Task description: Sort through the data and copy the lines holding the word "Blender".

### Exercise material ###

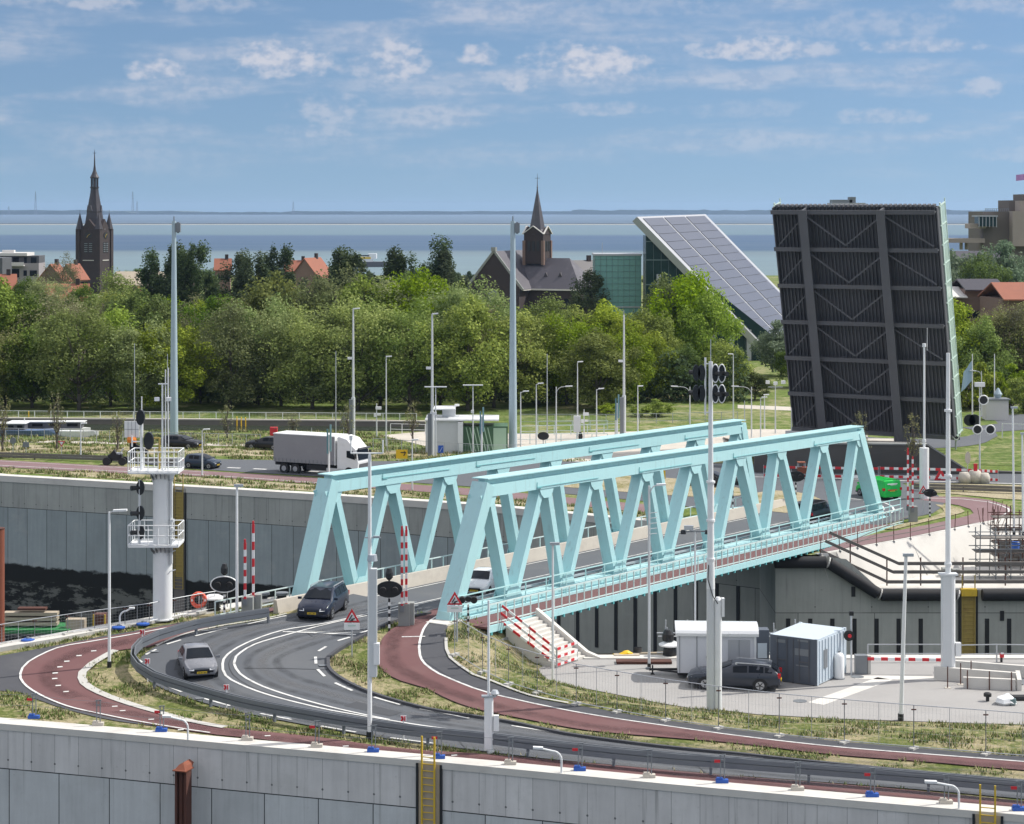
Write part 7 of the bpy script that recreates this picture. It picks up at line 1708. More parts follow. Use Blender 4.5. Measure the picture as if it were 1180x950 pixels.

###
### Exercise material ###

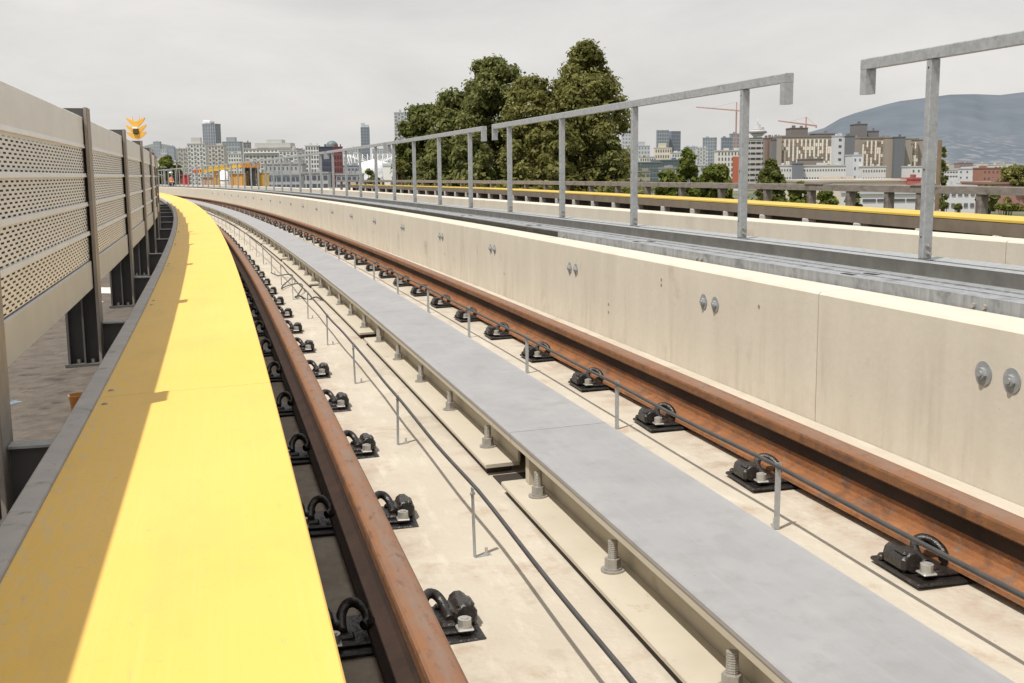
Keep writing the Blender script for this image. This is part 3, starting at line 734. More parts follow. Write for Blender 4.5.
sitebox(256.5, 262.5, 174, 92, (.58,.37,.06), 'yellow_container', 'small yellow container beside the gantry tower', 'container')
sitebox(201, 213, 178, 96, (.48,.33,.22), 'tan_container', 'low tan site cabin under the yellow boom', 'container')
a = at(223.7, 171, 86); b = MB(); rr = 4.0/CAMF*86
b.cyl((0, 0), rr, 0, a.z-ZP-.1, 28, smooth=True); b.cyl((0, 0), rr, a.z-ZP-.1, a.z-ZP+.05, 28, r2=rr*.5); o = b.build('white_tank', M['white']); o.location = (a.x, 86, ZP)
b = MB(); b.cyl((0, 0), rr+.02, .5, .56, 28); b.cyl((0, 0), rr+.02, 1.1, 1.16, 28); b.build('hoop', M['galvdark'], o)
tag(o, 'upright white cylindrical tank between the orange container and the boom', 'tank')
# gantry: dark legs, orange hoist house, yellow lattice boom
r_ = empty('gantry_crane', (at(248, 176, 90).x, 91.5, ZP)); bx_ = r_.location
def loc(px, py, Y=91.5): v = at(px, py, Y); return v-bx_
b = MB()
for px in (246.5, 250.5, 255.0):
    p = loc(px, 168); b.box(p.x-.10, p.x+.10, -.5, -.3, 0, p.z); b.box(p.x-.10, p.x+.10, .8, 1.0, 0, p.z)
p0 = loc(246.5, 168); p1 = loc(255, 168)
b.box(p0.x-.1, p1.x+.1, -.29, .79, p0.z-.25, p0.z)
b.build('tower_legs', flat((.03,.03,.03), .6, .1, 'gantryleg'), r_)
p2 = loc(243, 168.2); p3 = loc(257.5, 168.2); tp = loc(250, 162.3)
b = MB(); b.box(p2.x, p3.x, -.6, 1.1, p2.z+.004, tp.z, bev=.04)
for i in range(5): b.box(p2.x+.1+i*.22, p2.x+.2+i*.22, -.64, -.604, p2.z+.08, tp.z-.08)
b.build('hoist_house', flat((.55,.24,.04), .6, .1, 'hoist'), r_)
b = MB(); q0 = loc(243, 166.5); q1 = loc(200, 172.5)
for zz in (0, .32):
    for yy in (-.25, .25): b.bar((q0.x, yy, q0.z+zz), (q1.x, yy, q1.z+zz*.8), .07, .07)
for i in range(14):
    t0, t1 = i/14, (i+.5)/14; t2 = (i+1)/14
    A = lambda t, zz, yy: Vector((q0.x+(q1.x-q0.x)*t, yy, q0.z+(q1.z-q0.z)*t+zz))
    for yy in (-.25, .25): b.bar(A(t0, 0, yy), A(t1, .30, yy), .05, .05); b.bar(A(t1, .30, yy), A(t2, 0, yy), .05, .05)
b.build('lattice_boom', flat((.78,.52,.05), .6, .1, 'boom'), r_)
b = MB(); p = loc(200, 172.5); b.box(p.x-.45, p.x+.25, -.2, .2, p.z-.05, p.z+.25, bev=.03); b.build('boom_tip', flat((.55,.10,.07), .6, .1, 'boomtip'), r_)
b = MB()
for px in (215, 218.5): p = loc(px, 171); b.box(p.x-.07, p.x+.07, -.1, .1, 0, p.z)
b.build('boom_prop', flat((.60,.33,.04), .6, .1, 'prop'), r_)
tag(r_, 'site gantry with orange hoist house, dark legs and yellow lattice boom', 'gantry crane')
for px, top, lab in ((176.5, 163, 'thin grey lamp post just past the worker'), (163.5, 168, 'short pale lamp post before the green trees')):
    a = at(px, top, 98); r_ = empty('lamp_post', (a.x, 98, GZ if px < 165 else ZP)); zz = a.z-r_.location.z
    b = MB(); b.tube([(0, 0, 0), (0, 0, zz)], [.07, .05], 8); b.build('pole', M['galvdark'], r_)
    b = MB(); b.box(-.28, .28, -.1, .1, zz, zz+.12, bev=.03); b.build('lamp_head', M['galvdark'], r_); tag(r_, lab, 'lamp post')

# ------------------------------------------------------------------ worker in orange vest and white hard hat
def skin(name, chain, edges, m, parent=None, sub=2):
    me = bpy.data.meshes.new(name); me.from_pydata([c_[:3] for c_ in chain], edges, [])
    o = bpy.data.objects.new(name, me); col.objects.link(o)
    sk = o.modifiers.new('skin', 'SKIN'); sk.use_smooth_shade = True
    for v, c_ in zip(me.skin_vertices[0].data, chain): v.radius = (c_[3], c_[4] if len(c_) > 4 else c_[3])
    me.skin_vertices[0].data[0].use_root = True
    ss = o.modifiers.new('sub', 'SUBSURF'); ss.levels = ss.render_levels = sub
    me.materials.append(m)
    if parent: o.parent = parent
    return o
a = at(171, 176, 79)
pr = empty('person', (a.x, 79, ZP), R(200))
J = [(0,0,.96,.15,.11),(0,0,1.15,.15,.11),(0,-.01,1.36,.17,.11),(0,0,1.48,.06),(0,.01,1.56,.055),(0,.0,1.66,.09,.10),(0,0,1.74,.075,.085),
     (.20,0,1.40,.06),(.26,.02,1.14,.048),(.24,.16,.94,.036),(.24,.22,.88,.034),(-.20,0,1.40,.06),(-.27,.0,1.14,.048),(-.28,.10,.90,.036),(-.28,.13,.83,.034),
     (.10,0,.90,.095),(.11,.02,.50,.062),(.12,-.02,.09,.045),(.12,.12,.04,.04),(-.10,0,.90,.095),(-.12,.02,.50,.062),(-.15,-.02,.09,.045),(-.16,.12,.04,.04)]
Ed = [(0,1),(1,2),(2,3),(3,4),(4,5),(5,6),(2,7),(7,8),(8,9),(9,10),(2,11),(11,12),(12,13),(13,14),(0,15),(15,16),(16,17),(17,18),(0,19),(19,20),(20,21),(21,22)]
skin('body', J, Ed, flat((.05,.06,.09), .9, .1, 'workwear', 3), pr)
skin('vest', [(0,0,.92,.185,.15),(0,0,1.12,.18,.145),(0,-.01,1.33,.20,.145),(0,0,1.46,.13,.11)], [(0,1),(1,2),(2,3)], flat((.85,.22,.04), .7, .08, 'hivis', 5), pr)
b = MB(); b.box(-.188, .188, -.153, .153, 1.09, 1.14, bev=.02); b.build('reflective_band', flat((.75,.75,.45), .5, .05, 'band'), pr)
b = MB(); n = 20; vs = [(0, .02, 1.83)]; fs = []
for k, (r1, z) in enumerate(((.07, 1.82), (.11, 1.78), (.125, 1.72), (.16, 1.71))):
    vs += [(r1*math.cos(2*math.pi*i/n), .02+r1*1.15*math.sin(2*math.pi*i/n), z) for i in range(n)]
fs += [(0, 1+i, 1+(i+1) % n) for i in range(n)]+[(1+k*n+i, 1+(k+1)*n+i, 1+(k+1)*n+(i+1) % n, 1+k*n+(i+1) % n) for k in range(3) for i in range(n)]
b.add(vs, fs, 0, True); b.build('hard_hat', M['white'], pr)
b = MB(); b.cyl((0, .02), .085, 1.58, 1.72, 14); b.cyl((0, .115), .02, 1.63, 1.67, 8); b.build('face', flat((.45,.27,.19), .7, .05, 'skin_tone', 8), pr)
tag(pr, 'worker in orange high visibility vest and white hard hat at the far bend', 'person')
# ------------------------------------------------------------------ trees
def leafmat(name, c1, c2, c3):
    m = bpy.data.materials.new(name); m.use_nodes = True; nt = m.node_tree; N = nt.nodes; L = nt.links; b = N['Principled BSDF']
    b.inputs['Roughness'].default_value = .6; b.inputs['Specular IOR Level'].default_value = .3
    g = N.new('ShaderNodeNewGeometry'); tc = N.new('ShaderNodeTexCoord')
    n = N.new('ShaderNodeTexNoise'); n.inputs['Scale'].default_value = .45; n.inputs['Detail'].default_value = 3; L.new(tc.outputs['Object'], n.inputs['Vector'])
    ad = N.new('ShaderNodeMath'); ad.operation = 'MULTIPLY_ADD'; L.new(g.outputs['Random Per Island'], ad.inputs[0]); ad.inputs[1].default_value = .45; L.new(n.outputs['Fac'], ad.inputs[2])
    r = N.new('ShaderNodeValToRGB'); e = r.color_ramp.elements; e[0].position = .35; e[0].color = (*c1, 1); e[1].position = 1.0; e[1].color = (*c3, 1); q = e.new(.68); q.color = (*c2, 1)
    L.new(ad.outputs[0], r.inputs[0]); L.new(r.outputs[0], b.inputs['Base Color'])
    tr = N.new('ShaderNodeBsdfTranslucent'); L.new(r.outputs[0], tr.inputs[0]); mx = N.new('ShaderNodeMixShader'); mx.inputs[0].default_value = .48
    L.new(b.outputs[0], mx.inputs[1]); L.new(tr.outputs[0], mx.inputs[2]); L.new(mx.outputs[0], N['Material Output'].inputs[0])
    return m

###

Task solution:
Write part 7 of the bpy script that recreates this picture. It picks up at line 1708. More parts follow. Use Blender 4.5. Measure the picture as if it were 1180x950 pixels.
Keep writing the Blender script for this image. This is part 3, starting at line 734. More parts follow. Write for Blender 4.5.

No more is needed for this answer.